══ DATA FOR THE TASK ══
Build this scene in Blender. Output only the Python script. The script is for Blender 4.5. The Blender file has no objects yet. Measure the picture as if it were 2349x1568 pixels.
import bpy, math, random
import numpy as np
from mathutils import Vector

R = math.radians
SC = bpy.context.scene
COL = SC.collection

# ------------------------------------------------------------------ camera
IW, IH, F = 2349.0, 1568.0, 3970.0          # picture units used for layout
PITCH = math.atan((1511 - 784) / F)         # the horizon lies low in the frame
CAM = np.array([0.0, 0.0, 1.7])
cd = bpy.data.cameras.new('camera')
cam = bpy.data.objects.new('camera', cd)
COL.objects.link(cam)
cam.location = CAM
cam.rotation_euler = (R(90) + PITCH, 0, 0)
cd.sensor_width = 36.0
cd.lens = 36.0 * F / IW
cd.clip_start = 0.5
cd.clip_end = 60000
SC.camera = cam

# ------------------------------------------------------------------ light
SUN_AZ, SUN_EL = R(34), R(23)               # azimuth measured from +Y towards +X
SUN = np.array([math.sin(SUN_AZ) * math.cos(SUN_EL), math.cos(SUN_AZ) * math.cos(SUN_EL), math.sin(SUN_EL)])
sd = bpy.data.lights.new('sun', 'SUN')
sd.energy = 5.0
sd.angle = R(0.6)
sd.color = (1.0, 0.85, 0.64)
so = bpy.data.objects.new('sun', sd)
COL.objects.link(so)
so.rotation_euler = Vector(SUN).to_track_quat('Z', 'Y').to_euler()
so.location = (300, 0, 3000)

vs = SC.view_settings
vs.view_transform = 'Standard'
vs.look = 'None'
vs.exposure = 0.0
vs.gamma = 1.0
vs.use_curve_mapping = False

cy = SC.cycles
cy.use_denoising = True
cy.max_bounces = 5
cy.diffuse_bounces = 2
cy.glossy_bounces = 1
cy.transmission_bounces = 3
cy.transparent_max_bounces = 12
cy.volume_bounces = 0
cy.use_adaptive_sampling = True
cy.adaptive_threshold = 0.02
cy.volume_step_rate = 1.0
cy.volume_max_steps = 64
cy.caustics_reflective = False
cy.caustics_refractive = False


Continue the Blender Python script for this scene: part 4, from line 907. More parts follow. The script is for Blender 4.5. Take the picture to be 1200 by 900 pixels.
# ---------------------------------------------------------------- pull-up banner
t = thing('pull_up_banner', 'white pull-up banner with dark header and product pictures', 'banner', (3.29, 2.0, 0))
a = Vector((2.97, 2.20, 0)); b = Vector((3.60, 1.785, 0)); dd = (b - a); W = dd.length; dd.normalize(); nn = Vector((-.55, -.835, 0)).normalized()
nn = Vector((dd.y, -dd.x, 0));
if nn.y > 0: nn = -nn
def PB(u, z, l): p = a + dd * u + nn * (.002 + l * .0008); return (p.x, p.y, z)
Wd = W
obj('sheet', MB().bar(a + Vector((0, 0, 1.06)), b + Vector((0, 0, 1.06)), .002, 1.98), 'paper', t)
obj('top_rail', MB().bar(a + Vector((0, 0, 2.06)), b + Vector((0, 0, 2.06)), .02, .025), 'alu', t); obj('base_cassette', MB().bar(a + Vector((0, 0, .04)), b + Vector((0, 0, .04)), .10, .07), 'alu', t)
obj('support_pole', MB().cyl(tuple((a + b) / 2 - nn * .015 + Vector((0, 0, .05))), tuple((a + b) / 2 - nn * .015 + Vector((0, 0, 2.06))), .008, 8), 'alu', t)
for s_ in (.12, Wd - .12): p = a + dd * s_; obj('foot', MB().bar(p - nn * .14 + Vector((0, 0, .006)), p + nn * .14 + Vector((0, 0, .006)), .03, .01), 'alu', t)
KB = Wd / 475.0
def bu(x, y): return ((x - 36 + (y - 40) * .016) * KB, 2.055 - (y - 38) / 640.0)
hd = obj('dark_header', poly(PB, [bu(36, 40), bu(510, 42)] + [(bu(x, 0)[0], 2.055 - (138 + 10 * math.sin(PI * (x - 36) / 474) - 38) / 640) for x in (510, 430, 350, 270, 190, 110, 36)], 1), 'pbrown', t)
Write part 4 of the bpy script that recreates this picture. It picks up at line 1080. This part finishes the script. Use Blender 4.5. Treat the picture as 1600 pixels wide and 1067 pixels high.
═══
| BRIEF |
Find out how many lines in the listing contain the string "objects". Give the number alone.

| FULL SOLUTION |
5